The meaning of words has become so blurred by past usage that ‘abstract’ is identified with ‘vague’ and ‘unreal,’ and ‘inwardness’ with a sort of traditional beatitude… The conception of the word ‘plastic’ has also been limited by individual interpretations.
I am only satisfied insofar as I feel ‘Broadway Boogie Woogie’ is a definite progress, but even about this picture I am not quite satisfied. There is still too much of the old in it.
Intuition enlightens and so links up with pure thought. They together become an intelligence which is not simply of the brain, which does not calculate, but feels and thinks.
To move the picture into our surroundings and give it real existence has been my ideal since I came to abstract painting.
We need words to name and designate things. But we have only a static language with which to express ourselves.
Art is the path to being spiritual.
Many appreciate in my former work just what I did not want to express, but which was produced by an incapacity to express what I wanted to express – dynamic movement in equilibrium. But a continuous struggle for this statement brought me nearer. This is what I am attempting in ‘Victory Boogie Woogie.’

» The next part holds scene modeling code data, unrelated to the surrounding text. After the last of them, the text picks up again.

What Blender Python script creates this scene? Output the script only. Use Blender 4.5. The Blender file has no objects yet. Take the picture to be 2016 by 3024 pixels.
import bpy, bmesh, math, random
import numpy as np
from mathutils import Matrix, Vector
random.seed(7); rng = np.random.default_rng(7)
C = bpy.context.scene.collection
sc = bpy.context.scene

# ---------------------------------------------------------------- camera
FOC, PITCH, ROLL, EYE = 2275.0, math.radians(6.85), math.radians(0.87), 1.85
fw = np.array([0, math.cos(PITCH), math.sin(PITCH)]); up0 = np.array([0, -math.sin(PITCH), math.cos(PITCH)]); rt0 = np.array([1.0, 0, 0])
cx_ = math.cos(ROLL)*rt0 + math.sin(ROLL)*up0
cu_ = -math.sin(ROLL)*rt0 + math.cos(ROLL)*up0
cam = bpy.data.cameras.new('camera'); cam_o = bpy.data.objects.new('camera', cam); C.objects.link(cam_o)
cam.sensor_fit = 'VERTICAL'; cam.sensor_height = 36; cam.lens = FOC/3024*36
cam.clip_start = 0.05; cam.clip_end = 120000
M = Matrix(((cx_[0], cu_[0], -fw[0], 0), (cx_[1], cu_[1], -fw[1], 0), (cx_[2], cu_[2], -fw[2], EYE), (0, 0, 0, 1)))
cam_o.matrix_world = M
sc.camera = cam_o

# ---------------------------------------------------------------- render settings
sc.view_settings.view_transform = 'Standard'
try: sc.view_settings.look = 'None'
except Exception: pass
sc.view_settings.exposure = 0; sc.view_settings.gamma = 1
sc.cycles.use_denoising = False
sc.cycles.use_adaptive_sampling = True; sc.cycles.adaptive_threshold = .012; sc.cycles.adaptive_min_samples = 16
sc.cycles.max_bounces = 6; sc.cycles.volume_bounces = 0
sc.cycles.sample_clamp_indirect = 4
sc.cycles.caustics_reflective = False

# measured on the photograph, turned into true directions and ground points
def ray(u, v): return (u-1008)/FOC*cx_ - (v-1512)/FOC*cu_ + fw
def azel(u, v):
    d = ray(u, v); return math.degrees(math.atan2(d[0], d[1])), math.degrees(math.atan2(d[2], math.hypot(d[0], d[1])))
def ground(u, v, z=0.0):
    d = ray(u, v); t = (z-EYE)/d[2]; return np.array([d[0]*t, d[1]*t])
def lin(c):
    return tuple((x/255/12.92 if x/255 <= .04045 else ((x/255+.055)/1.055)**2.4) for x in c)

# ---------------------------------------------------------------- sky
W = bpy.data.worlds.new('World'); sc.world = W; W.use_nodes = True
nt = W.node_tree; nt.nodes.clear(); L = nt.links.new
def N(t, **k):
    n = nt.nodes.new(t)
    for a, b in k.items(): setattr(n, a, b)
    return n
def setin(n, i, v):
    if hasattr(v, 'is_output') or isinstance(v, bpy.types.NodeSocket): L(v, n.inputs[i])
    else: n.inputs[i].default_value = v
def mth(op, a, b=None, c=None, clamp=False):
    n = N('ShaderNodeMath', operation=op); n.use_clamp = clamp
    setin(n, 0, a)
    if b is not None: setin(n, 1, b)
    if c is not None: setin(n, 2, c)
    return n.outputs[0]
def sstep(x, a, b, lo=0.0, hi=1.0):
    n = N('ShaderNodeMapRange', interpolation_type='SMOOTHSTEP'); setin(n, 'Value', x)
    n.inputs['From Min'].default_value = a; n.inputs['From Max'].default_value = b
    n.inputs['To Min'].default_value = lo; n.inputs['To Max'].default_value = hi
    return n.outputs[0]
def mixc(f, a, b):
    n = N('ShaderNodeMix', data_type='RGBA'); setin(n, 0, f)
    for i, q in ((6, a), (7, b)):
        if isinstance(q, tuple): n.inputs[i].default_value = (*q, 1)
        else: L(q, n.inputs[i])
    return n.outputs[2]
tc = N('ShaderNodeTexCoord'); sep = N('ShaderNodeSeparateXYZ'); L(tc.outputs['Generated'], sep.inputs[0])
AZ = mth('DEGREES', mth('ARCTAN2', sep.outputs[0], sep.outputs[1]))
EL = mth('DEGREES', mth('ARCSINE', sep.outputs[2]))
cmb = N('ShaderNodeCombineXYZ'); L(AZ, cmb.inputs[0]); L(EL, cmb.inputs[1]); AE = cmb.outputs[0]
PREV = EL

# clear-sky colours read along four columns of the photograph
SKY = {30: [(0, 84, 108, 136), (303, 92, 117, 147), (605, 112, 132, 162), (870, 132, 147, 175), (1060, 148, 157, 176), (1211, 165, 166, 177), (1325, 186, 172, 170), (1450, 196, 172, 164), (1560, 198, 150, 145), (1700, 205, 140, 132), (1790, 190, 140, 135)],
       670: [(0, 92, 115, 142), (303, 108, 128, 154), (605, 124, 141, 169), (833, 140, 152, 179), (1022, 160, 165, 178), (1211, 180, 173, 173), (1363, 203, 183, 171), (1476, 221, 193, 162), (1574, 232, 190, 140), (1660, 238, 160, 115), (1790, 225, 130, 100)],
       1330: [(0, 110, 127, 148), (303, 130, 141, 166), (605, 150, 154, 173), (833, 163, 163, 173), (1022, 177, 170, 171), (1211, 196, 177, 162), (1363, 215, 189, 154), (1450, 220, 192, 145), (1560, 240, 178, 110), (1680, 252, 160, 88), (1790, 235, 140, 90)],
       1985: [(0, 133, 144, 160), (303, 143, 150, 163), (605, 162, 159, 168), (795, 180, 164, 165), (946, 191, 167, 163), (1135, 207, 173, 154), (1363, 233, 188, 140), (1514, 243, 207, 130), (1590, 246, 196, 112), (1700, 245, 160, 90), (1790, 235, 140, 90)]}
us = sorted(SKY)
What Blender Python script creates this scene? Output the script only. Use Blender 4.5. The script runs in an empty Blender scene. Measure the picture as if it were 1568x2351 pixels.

Dance, theatre, etc. as art, will disappear along with the dominating ‘expression’ of tragedy and harmony: the movement of life itself will become harmonious.
We must look not to the negative (the misery, the bestial in life), although we undergo it and sympathize with it, but rather to the burgeoning life around us, which is strengthened by the negative.
Subjectivity ceases to exist only when the mutation-like leap is made from subjectivity to objectivity, from individual existence to universal existence.
It is not important to make many pictures but that I have one picture right.
Reality only appears to us tragical because of the disequilibrium and confusion of its appearances.
The positive and negative states of being bring about action. They cause the loss of balance and of happiness. They cause the eternal revolutions – the changes that follow one upon the other. They explain why happiness cannot be achieved in time.
The position of the artist if humble. He is essentially a channel.
Through the very culture of representation through form, we have come to see that the abstract – like the mathematical – is actually expressed in and through all things, although not determinately.
All individual thought is dissolved in universal thought, as all form is dissolved in the universal plastic means of Abstract-Real painting.
Only conscious man can mirror the universal: he can consciously become one with the universal and so can consciously transcend the individual.
I want to abolish time, especially in the contemplation of architecture.
I think that the destructive element is too much neglected in art.
Everything is expressed through relationship. Colour can exist only through other colours, dimension through other dimensions, position through other positions that oppose them. That is why I regard relationship as the principal thing.
The desire for freedom and equilibrium (harmony) is inherent in man (due to the universal in him).
Just as pure abstract art is not dogmatic, neither is it decorative.
The rhythm of relations of color and size makes the absolute appear in the relativity of time and space.
The subjectivization of the universal in art brings the universal downward on one hand, while on the other it helps raise the individual toward the universal.
I began as a naturalistic painter. Very quickly I felt the urgent need for a more concise form of expression and an economy of means. I never stopped progressing toward abstraction.
All that is base in the masses is temporary, no doubt serving only to prevent evolution (that of the elite, as well) from proceeding too quickly and thus not becoming ‘reality.’
The most advanced minds as well as the least advanced are obliged to use the same words. If we adopt new words, it will be even more difficult – if not impossible – to make ourselves understood. The new man must therefore express himself in conventional language.
Things are beautiful or ugly only in time and space. The new man’s vision being liberated from these two factors, all is unified in one unique beauty.